◆ **Stated exercise**:
Print the data that follows exactly.

◆ **Collected material**:
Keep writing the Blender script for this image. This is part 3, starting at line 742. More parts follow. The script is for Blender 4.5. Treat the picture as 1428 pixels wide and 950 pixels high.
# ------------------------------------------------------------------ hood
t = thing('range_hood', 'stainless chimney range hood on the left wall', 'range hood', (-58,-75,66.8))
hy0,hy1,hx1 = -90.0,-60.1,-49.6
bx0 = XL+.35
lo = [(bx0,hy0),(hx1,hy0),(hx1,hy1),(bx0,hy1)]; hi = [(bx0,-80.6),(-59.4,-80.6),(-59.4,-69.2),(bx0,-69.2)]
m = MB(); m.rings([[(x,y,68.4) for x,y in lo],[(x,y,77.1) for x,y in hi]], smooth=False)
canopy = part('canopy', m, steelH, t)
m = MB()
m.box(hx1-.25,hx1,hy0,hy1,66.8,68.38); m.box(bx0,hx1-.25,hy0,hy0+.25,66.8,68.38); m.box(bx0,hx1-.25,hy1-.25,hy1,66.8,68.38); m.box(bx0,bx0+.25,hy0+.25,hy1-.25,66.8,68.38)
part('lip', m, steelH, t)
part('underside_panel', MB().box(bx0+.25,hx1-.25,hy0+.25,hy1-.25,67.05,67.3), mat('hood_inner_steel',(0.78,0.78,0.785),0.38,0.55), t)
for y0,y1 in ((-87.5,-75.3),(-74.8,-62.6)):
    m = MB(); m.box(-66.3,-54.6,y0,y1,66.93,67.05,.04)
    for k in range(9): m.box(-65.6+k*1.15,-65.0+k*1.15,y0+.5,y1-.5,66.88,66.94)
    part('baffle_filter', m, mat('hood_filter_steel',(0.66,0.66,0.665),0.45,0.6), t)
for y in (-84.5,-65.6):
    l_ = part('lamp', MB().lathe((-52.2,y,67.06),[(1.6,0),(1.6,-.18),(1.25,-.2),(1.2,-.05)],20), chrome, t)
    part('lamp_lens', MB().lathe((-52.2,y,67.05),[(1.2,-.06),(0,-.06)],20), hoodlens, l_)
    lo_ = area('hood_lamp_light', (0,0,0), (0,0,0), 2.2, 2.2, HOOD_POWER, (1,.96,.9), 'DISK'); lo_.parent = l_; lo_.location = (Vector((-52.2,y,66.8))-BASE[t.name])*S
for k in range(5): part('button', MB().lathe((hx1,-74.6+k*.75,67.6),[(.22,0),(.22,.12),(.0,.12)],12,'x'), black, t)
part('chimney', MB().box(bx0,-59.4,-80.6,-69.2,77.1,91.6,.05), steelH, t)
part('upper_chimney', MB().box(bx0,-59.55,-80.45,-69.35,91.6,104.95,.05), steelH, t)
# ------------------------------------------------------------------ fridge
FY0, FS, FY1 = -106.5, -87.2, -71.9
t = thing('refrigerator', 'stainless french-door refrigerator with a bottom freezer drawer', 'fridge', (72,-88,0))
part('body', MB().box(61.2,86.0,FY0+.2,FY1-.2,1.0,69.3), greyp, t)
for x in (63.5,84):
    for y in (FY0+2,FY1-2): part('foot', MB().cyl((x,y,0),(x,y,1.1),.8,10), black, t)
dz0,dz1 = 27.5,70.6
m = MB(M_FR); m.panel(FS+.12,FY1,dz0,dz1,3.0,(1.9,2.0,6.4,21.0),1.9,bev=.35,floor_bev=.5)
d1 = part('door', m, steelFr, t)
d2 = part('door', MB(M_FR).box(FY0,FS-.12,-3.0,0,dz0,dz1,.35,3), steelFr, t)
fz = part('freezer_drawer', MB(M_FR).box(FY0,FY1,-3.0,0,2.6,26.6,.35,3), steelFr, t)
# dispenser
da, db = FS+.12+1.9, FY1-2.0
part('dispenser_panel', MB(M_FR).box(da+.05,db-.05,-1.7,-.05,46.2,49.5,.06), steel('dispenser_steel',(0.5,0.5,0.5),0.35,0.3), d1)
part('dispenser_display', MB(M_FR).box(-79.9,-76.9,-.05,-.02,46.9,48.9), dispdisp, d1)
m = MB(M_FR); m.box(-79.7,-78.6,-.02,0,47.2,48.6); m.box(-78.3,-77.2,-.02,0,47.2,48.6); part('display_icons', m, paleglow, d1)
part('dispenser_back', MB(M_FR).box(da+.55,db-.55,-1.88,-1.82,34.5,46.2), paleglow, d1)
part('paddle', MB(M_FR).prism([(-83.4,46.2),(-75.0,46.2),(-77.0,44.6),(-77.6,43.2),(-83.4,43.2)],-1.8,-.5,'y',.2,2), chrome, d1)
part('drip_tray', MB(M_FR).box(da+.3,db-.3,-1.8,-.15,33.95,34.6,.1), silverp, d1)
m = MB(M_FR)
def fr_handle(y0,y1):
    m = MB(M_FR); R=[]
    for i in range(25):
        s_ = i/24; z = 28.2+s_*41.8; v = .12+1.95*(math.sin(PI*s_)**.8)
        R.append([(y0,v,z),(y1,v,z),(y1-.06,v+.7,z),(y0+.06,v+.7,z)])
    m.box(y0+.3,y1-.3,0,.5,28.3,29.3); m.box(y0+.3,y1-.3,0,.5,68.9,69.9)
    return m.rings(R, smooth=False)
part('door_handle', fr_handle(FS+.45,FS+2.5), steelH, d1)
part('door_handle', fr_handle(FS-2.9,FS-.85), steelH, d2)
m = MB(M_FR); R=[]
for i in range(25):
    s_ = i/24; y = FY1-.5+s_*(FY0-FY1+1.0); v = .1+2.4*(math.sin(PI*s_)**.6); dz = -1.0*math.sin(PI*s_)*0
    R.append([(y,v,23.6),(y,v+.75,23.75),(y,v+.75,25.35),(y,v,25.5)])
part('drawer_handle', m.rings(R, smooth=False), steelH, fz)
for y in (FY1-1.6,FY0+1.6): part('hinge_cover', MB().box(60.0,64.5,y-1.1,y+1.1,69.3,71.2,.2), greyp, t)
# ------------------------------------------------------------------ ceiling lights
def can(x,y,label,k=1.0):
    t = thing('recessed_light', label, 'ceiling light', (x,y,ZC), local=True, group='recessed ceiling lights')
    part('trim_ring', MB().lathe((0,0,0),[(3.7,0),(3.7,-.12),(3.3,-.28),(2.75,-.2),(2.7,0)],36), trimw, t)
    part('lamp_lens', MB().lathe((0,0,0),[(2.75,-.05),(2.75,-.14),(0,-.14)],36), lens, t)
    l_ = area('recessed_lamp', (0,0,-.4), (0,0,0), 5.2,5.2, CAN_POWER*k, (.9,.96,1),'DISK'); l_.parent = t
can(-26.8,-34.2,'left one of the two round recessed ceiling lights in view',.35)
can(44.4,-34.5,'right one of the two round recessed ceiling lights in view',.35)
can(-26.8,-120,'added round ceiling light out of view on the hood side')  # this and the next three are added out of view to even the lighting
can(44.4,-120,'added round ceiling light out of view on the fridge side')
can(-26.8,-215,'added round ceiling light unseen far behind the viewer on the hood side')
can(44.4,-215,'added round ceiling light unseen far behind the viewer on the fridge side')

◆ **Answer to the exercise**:
Keep writing the Blender script for this image. This is part 3, starting at line 742. More parts follow. The script is for Blender 4.5. Treat the picture as 1428 pixels wide and 950 pixels high.
# ------------------------------------------------------------------ hood
t = thing('range_hood', 'stainless chimney range hood on the left wall', 'range hood', (-58,-75,66.8))
hy0,hy1,hx1 = -90.0,-60.1,-49.6
bx0 = XL+.35
lo = [(bx0,hy0),(hx1,hy0),(hx1,hy1),(bx0,hy1)]; hi = [(bx0,-80.6),(-59.4,-80.6),(-59.4,-69.2),(bx0,-69.2)]
m = MB(); m.rings([[(x,y,68.4) for x,y in lo],[(x,y,77.1) for x,y in hi]], smooth=False)
canopy = part('canopy', m, steelH, t)
m = MB()
m.box(hx1-.25,hx1,hy0,hy1,66.8,68.38); m.box(bx0,hx1-.25,hy0,hy0+.25,66.8,68.38); m.box(bx0,hx1-.25,hy1-.25,hy1,66.8,68.38); m.box(bx0,bx0+.25,hy0+.25,hy1-.25,66.8,68.38)
part('lip', m, steelH, t)
part('underside_panel', MB().box(bx0+.25,hx1-.25,hy0+.25,hy1-.25,67.05,67.3), mat('hood_inner_steel',(0.78,0.78,0.785),0.38,0.55), t)
for y0,y1 in ((-87.5,-75.3),(-74.8,-62.6)):
    m = MB(); m.box(-66.3,-54.6,y0,y1,66.93,67.05,.04)
    for k in range(9): m.box(-65.6+k*1.15,-65.0+k*1.15,y0+.5,y1-.5,66.88,66.94)
    part('baffle_filter', m, mat('hood_filter_steel',(0.66,0.66,0.665),0.45,0.6), t)
for y in (-84.5,-65.6):
    l_ = part('lamp', MB().lathe((-52.2,y,67.06),[(1.6,0),(1.6,-.18),(1.25,-.2),(1.2,-.05)],20), chrome, t)
    part('lamp_lens', MB().lathe((-52.2,y,67.05),[(1.2,-.06),(0,-.06)],20), hoodlens, l_)
    lo_ = area('hood_lamp_light', (0,0,0), (0,0,0), 2.2, 2.2, HOOD_POWER, (1,.96,.9), 'DISK'); lo_.parent = l_; lo_.location = (Vector((-52.2,y,66.8))-BASE[t.name])*S
for k in range(5): part('button', MB().lathe((hx1,-74.6+k*.75,67.6),[(.22,0),(.22,.12),(.0,.12)],12,'x'), black, t)
part('chimney', MB().box(bx0,-59.4,-80.6,-69.2,77.1,91.6,.05), steelH, t)
part('upper_chimney', MB().box(bx0,-59.55,-80.45,-69.35,91.6,104.95,.05), steelH, t)
# ------------------------------------------------------------------ fridge
FY0, FS, FY1 = -106.5, -87.2, -71.9
t = thing('refrigerator', 'stainless french-door refrigerator with a bottom freezer drawer', 'fridge', (72,-88,0))
part('body', MB().box(61.2,86.0,FY0+.2,FY1-.2,1.0,69.3), greyp, t)
for x in (63.5,84):
    for y in (FY0+2,FY1-2): part('foot', MB().cyl((x,y,0),(x,y,1.1),.8,10), black, t)
dz0,dz1 = 27.5,70.6
m = MB(M_FR); m.panel(FS+.12,FY1,dz0,dz1,3.0,(1.9,2.0,6.4,21.0),1.9,bev=.35,floor_bev=.5)
d1 = part('door', m, steelFr, t)
d2 = part('door', MB(M_FR).box(FY0,FS-.12,-3.0,0,dz0,dz1,.35,3), steelFr, t)
fz = part('freezer_drawer', MB(M_FR).box(FY0,FY1,-3.0,0,2.6,26.6,.35,3), steelFr, t)
# dispenser
da, db = FS+.12+1.9, FY1-2.0
part('dispenser_panel', MB(M_FR).box(da+.05,db-.05,-1.7,-.05,46.2,49.5,.06), steel('dispenser_steel',(0.5,0.5,0.5),0.35,0.3), d1)
part('dispenser_display', MB(M_FR).box(-79.9,-76.9,-.05,-.02,46.9,48.9), dispdisp, d1)
m = MB(M_FR); m.box(-79.7,-78.6,-.02,0,47.2,48.6); m.box(-78.3,-77.2,-.02,0,47.2,48.6); part('display_icons', m, paleglow, d1)
part('dispenser_back', MB(M_FR).box(da+.55,db-.55,-1.88,-1.82,34.5,46.2), paleglow, d1)
part('paddle', MB(M_FR).prism([(-83.4,46.2),(-75.0,46.2),(-77.0,44.6),(-77.6,43.2),(-83.4,43.2)],-1.8,-.5,'y',.2,2), chrome, d1)
part('drip_tray', MB(M_FR).box(da+.3,db-.3,-1.8,-.15,33.95,34.6,.1), silverp, d1)
m = MB(M_FR)
def fr_handle(y0,y1):
    m = MB(M_FR); R=[]
    for i in range(25):
        s_ = i/24; z = 28.2+s_*41.8; v = .12+1.95*(math.sin(PI*s_)**.8)
        R.append([(y0,v,z),(y1,v,z),(y1-.06,v+.7,z),(y0+.06,v+.7,z)])
    m.box(y0+.3,y1-.3,0,.5,28.3,29.3); m.box(y0+.3,y1-.3,0,.5,68.9,69.9)
    return m.rings(R, smooth=False)
part('door_handle', fr_handle(FS+.45,FS+2.5), steelH, d1)
part('door_handle', fr_handle(FS-2.9,FS-.85), steelH, d2)
m = MB(M_FR); R=[]
for i in range(25):
    s_ = i/24; y = FY1-.5+s_*(FY0-FY1+1.0); v = .1+2.4*(math.sin(PI*s_)**.6); dz = -1.0*math.sin(PI*s_)*0
    R.append([(y,v,23.6),(y,v+.75,23.75),(y,v+.75,25.35),(y,v,25.5)])
part('drawer_handle', m.rings(R, smooth=False), steelH, fz)
for y in (FY1-1.6,FY0+1.6): part('hinge_cover', MB().box(60.0,64.5,y-1.1,y+1.1,69.3,71.2,.2), greyp, t)
# ------------------------------------------------------------------ ceiling lights
def can(x,y,label,k=1.0):
    t = thing('recessed_light', label, 'ceiling light', (x,y,ZC), local=True, group='recessed ceiling lights')
    part('trim_ring', MB().lathe((0,0,0),[(3.7,0),(3.7,-.12),(3.3,-.28),(2.75,-.2),(2.7,0)],36), trimw, t)
    part('lamp_lens', MB().lathe((0,0,0),[(2.75,-.05),(2.75,-.14),(0,-.14)],36), lens, t)
    l_ = area('recessed_lamp', (0,0,-.4), (0,0,0), 5.2,5.2, CAN_POWER*k, (.9,.96,1),'DISK'); l_.parent = t
can(-26.8,-34.2,'left one of the two round recessed ceiling lights in view',.35)
can(44.4,-34.5,'right one of the two round recessed ceiling lights in view',.35)
can(-26.8,-120,'added round ceiling light out of view on the hood side')  # this and the next three are added out of view to even the lighting
can(44.4,-120,'added round ceiling light out of view on the fridge side')
can(-26.8,-215,'added round ceiling light unseen far behind the viewer on the hood side')
can(44.4,-215,'added round ceiling light unseen far behind the viewer on the fridge side')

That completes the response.